Friday, April 18, 2014

One, Two, Three

Year: 1961 (USA)
Genre: Screwball Comedy/Satire
Directed: Billy Wilder
Stars: James Cagney, Horst Buchholz, Pamela Tiffin, Arlene Francis, Howard St. John, Hanns Lothar, Leon Askin, Ralf Wolter, Karl Lieffen, Hubert von Meyerinck
Production: Pyramid Productions


Remember when there were imminent nuclear attack drills in school? The alarm would sound and students were instructed to crawl underneath their school desks as if the flimsy plastic top and tin would protect them from a nuclear explosion. Yes the threat of Soviet annihilation was a very real thing back then and the dichotomy of the Cold War informed the worldviews of baby-boomers and generation x’ers for decades to follow. Thankfully I was not part of either generation yet having lived on both sides of the east/west divide I can tell you that despite the severity of 1960’s evening news telecasts, the standoff is hilarious in retrospect.


The hilarity was evident as far back as 1961 when Billy Wilder’s One, Two Three hit theaters. Starring James Cagney as a fast-talking Coca-Cola executive, the movie was sly, witty and light as air, masking a cynical and subversive worldview taking the ideologies of the USA and USSR to task. Cagney plays C.R. MacNamara, a dependable company man who is asked to take care of the CEO’s daughter Scarlet (Pamela Tiffin) while she’s in West Berlin. His wife (Arlene Francis) was looking forward to a vacation in Venice with the kids while his secretary (Liselotte Pulver) was hoping to teach him the sultry phonetics of the umlaut. Naturally no one is happy with the imposition.

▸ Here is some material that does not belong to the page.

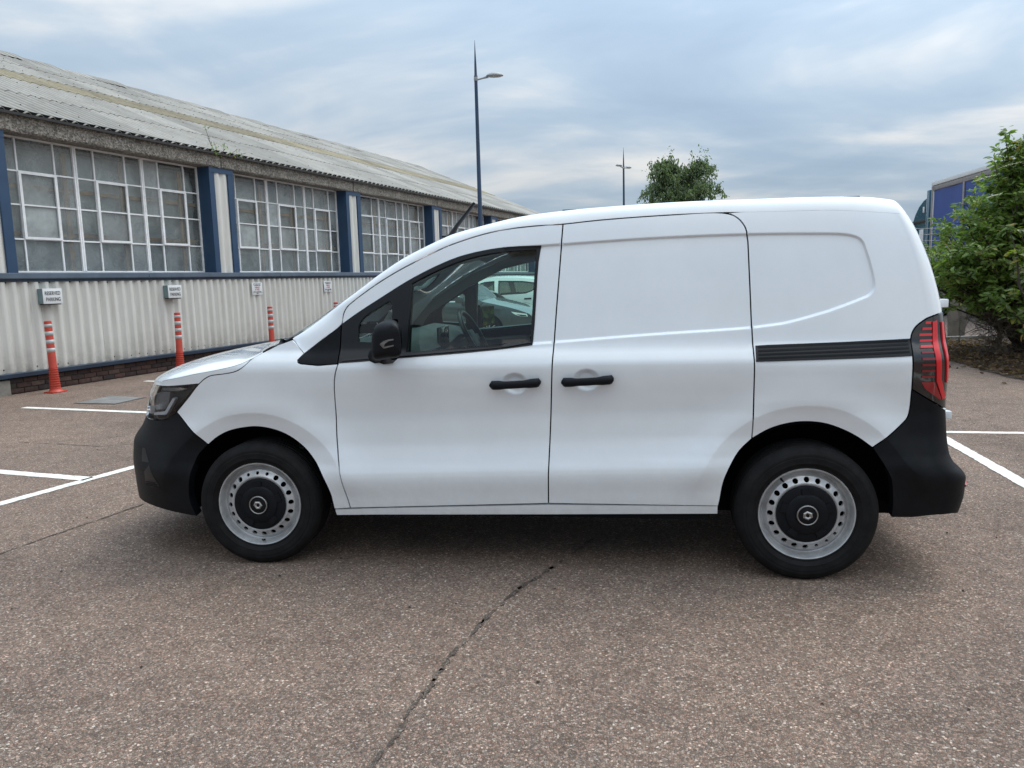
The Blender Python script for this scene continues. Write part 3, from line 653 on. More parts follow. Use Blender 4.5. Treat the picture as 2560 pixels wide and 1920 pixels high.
def small_sign(s, z, label):
    e = empty('customer_sign', wpos(s, -.055, z), WA); tag(e, label, 'sign', 'small customer notices on the shed wall')
    MB().bbox(-.16, .16, 0, .008, -.125, .125, .002).build('sign_face', M['signwhite'], e, angle=40)
    for tx_, zz, sz, mt in (('NOT VEHICLES NOT', .095, .030, M['ink']), ('A RESERVED PASS', .065, .030, M['ink']), ('PARKED', .022, .046, M['redink']), ('AT RISK', -.022, .046, M['redink']), ('STAFF & CUSTOMERS', -.066, .030, M['ink']), ('ONLY', -.098, .030, M['ink'])):
        text_mesh(tx_, sz, mt, 'lettering', e, (0, -.0015, zz), .85)
    MB().box(-.155, .155, -.0012, -.0002, -.0835, -.0805).build('rule_line', M['ink'], e)
small_sign(9.90, 1.40, 'small white notice with red words, nearer of the two, above the third bollard')
small_sign(12.43, 1.40, 'small white notice with red words, farther of the two, beside the windscreen pillar')

# ================================================================== BOLLARDS
M['bollard'] = simple('orange_red_plastic', (.42, .045, .024), .5, var=.15, vscale=6); M['reflect'] = simple('grey_white_reflective_band', (.42, .43, .43), .35, var=.15, vscale=30)
def make_bollard():
    e = empty('bollard')
    pr = [(.108, 0), (.108, .012), (.098, .020), (.078, .040), (.073, .055)]; z = .055
    while z < .36: pr += [(.073 - .045 * (z - .055), z + .004), (.073 - .045 * (z - .055), z + .018), (.067 - .045 * (z - .055), z + .022), (.067 - .045 * (z - .055), z + .030)]; z += .034
    pr += [(.0575, z), (.0545, z + .01), (.0505, 1.015), (.047, 1.03), (.030, 1.036), (.001, 1.036)]
    MB().lathe(pr, 28).build('post', M['bollard'], e, angle=40)
    for k, (a, b) in enumerate(((.585, .645), (.705, .765), (.825, .885), (.945, .990))):
        ra = .0585 - .0085 * a; MB().lathe([(ra - .002, a), (ra + .0012, a + .001), (ra + .0008, b - .001), (ra - .003, b)], 28).build('reflective_band', M['reflect'], e, smooth=True)
    MB().bbox(-.125, .125, -.085, .085, .0, .02, .006).build('base_plate', M['bollard'], e, angle=40)
    return e
b0 = make_bollard()
bl = ['red and white striped bollard nearest the left edge, fully in view', 'red and white striped bollard rising just left of the van bonnet', 'red and white striped bollard behind the rear of the van bonnet', 'red and white bollard of which only the top shows beside the windscreen pillar']
for i, s in enumerate((4.83, 7.24, 9.74, 12.11)):
    o = b0 if i == 0 else copy_tree(b0); o.location = wpos(s, -.45, 0); o.rotation_euler = (R_((-1.2, 1.0, 1.5, .5)[i]), R_((0.3, 1.2, 1.6, 0)[i]), WA + .6 * i); tag(o, bl[i], 'bollard', 'bollards along the shed wall')
# ================================================================== THE VAN
Y0, YC = -0.03, 0.90; HW = YC - Y0; AF, AR, LF = -0.30, 2.80, 0.60
def _nose():
    th = np.linspace(0, np.pi / 2, 300); X = np.sin(th) ** (2 / 2.3) * LF; Y = HW * (1 - np.cos(th) ** (2 / 2.6))
    return np.r_[0, np.cumsum(np.hypot(np.diff(X), np.diff(Y)))], X, Y
def _tail():
    X = [0.]; Y = [0.]; ln = .62; r = .12
    for t in np.linspace(0, 1, 40)[1:]: X.append(t * (ln - r)); Y.append(.03 * t * t)
    bx, by = X[-1], Y[-1]
    for q in np.linspace(0, np.pi / 2, 60)[1:]: X.append(bx + r * np.sin(q)); Y.append(by + r * (1 - np.cos(q)))
    X.append(X[-1]); Y.append(HW); X = np.array(X); Y = np.array(Y)
    return np.r_[0, np.cumsum(np.hypot(np.diff(X), np.diff(Y)))], X, Y
NS, NX, NY = _nose(); TS, TX, TY = _tail()
A_NOSE = AF - NS[-1]; A_TAIL = AR + TS[-1]
xfront = pchip([.16, .24, .34, .44, .54, .60, .64, .68, .74, .82, .88, .92, .96, 1.0, 1.1], [-1.0, -1.022, -1.024, -1.018, -1.022, -1.018, -.99, -.95, -.911, -.88, -.85, -.815, -.782, -.77, -.74])
xrear = pchip([.22, .3, .36, .40, .48, .52, .55, .6, .7, .9, 1.1, 1.2, 1.3, 1.4, 1.5, 1.6, 1.66, 1.72, 1.8], [3.40, 3.425, 3.437, 3.442, 3.441, 3.418, 3.386, 3.364, 3.355, 3.341, 3.334, 3.325, 3.309, 3.286, 3.256, 3.217, 3.188, 3.152, 3.10])
tumble = pchip([.2, .28, .36, .47, .485, .55, .65, .75, .85, .95, 1.03, 1.08, 1.12, 1.2, 1.4, 1.6, 1.7, 1.78, 1.85], [.06, .038, .024, .004, .005, .023, .040, .041, .028, .010, .001, .018, .040, .052, .079, .113, .136, .165, .22])
RECESS = smooth_open([(1.30, 1.598), (1.593, 1.607), (1.995, 1.621), (2.449, 1.624), (2.755, 1.616), (2.929, 1.606), (2.99, 1.591), (3.017, 1.571), (3.034, 1.514), (3.048, 1.439), (3.052, 1.379), (3.043, 1.349), (3.013, 1.323), (2.966, 1.306), (2.824, 1.263), (2.675, 1.221), (2.601, 1.204), (2.528, 1.195), (2.459, 1.187), (1.991, 1.162), (1.553, 1.134), (1.30, 1.119)], 5)
REC = np.array(RECESS)
CUPS = [(1.360, 0.946), (1.704, 0.962)]
WF, WR_ = (-0.005, 0.29), (2.716, 0.32)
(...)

Things spiral out of control when the seventeen-year-old southern belle falls in love and marries an East Berlin Bolshevik (Horst Buchholz) all while the CEO (Howard St. John) comes in for a surprise visit to pickup his sweet little angel.

Russian car chases are slower than you think
The screenplay written by Billy Wilder and I.A.L. Diamond based on a Ferenc Molnar play has enough gags to go toe to toe with today’s joke a minute youtube generation. Even without prior knowledge of the Cold War, the movie is one heck of a ride featuring, among other things, a high speed chase with a disintegrating Russian car, a constantly heal-clicking lackey who may or may not have been an SS member and the old staple; a man wearing women’s clothing. Those who do know their 20th century history will be further rewarded with coy references to Khrushchev, Tito and Yuri Gagarin not to mention the adversarial tones of Cagney’s character and the Russians he deals with. “He could use a hair cut…and I’d like to give it to him myself with a hammer and sickle,” says MacNamara to the debutante’s new liebchen.



The characters are exactly what you would expect from a fast-paced farce; broadly drawn and exaggerated by a single feature or fault. Buchholz’s Otto is an overzealous card-carrying Red, bloviating about Coca-Cola colonialism and dead herring in the moonlight. Scarlet is so overwhelmingly dense to the point of annoyance, at one point musing “did you know Otto spelled backwards is Otto?” Meanwhile the trio of Russian dignitaries who complicates MacNamara’s plans remind me of an old Russian joke: why do Russians walk around in sets of three? One reads, one writes and the third keeps an eye on the other two intellectuals. If you’re looking for anything more than stock characters causing havoc in post-war Berlin, you may be setting your standards unrealistically high.

I have a real affinity for Billy Wilder and his directorial efforts to which One, Two, Three is a splendid addition to my Seen It list. Like The Apartment (1960), One, Two, Three achieves wonders with its cast; like Ace in the Hole (1951) it has the propensity to be cynical yet charming and like Some Like It Hot (1959), One, Two, Three is gut-bustlingly hilarious.

Final Grade: A

1 comment:

  1. Hilarious movie. I especially enjoyed the Sabre Dance track.